Retype all material exactly. Pictures stay out of the copy.

### Provided material
— start —
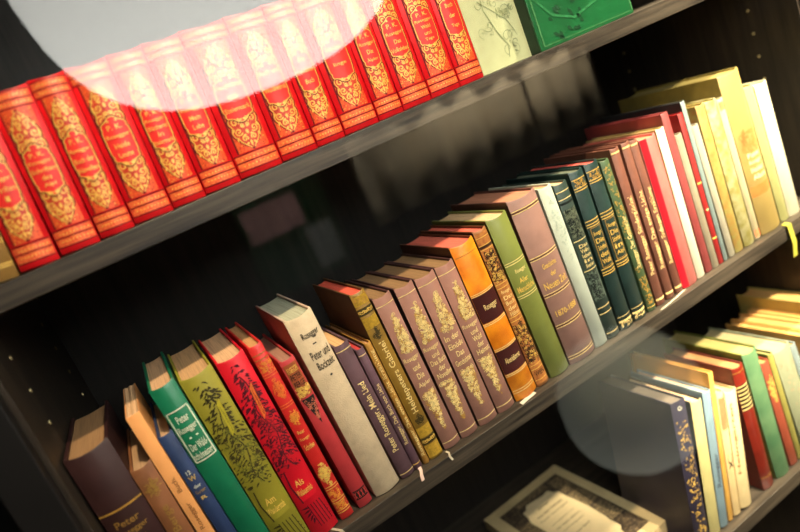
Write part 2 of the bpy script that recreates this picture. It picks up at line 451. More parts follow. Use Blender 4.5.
PALEG = cloth((176, 180, 138), .6, .15, 30, .1); DRAW = ink((138, 146, 108)); DRAW2 = ink((156, 162, 122))
def pale_front(D):
    rng = random.Random(3); W, H = D.w, D.H
    for k in range(26):
        cx, cz = rng.uniform(-.36, .36) * W, H - rng.uniform(.012, .11)
        D.spiral('cover_drawing', cx, cz, rng.uniform(.003, .008), .8, rng.uniform(0, 6), rng.choice((-1, 1)), .0007, rng.choice((DRAW, DRAW2)))
        D.leaf('cover_drawing', cx + rng.uniform(-.006, .006), cz + rng.uniform(-.004, .004), rng.uniform(0, 6), rng.uniform(.003, .007), .0022, rng.choice((DRAW2, DRAW2, DRAW)))
    D.ribbon('cover_drawing', [(-.1 * W, H - .1), (-.14 * W, H - .06), (-.02 * W, H - .035), (.1 * W, H - .02), (.05 * W, H - .008)], .0012, DRAW)
    D.ribbon('cover_drawing', [(-.2 * W, H - .07), (.2 * W, H - .045), (.3 * W, H - .03)], .0009, DRAW)
    D.text('title_lettering', 'Album', 1 - .058 / H, 1 - .048 / H, .05, .3, DRAW)
cover_book('picture_book', (484.5, 77), (534, 54), .16, .0235, .012, PALEG, (220, 205, 160), 'pale green picture book facing out beside the red books on the upper shelf', dict(f=pale_front))
GREENC = cloth((18, 84, 44), .35, .3, 25, .05, .5); DGREEN = cloth((14, 52, 34), .5, .3, 30)
def green_front(D):
    W, H = D.w, D.H; line = ink((64, 116, 70))
    D.band('cover_border', 1 - .0035 / H, .0007, line, -.46, .485, 2)
    for u in (-.46, .485): D.patch('cover_border', .05, 1 - .0035 / H, u - .006, u + .006, line, 2, 1)
    rng = random.Random(5); dk = ink((12, 60, 32))
    for k in range(14):
        D.leaf('cover_drawing', rng.uniform(-.35, -.02) * W, H - rng.uniform(.006, .04), rng.uniform(.3, 1.3), rng.uniform(.004, .012), .004, dk)
    D.ribbon('cover_drawing', [(-.42 * W, H - .05), (-.3 * W, H - .03), (-.1 * W, H - .02), (.2 * W, H - .03)], .003, ink((30, 102, 56)))
cover_book('picture_book', (541, 49), (634, 12.5), .2, .0065, .02, GREENC, (220, 205, 160), 'large green picture book facing out at the right end of the upper row', dict(f=green_front, spine=DGREEN))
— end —
### Complete response
Write part 2 of the bpy script that recreates this picture. It picks up at line 451. More parts follow. Use Blender 4.5.
PALEG = cloth((176, 180, 138), .6, .15, 30, .1); DRAW = ink((138, 146, 108)); DRAW2 = ink((156, 162, 122))
def pale_front(D):
    rng = random.Random(3); W, H = D.w, D.H
    for k in range(26):
        cx, cz = rng.uniform(-.36, .36) * W, H - rng.uniform(.012, .11)
        D.spiral('cover_drawing', cx, cz, rng.uniform(.003, .008), .8, rng.uniform(0, 6), rng.choice((-1, 1)), .0007, rng.choice((DRAW, DRAW2)))
        D.leaf('cover_drawing', cx + rng.uniform(-.006, .006), cz + rng.uniform(-.004, .004), rng.uniform(0, 6), rng.uniform(.003, .007), .0022, rng.choice((DRAW2, DRAW2, DRAW)))
    D.ribbon('cover_drawing', [(-.1 * W, H - .1), (-.14 * W, H - .06), (-.02 * W, H - .035), (.1 * W, H - .02), (.05 * W, H - .008)], .0012, DRAW)
    D.ribbon('cover_drawing', [(-.2 * W, H - .07), (.2 * W, H - .045), (.3 * W, H - .03)], .0009, DRAW)
    D.text('title_lettering', 'Album', 1 - .058 / H, 1 - .048 / H, .05, .3, DRAW)
cover_book('picture_book', (484.5, 77), (534, 54), .16, .0235, .012, PALEG, (220, 205, 160), 'pale green picture book facing out beside the red books on the upper shelf', dict(f=pale_front))
GREENC = cloth((18, 84, 44), .35, .3, 25, .05, .5); DGREEN = cloth((14, 52, 34), .5, .3, 30)
def green_front(D):
    W, H = D.w, D.H; line = ink((64, 116, 70))
    D.band('cover_border', 1 - .0035 / H, .0007, line, -.46, .485, 2)
    for u in (-.46, .485): D.patch('cover_border', .05, 1 - .0035 / H, u - .006, u + .006, line, 2, 1)
    rng = random.Random(5); dk = ink((12, 60, 32))
    for k in range(14):
        D.leaf('cover_drawing', rng.uniform(-.35, -.02) * W, H - rng.uniform(.006, .04), rng.uniform(.3, 1.3), rng.uniform(.004, .012), .004, dk)
    D.ribbon('cover_drawing', [(-.42 * W, H - .05), (-.3 * W, H - .03), (-.1 * W, H - .02), (.2 * W, H - .03)], .003, ink((30, 102, 56)))
cover_book('picture_book', (541, 49), (634, 12.5), .2, .0065, .02, GREENC, (220, 205, 160), 'large green picture book facing out at the right end of the upper row', dict(f=green_front, spine=DGREEN))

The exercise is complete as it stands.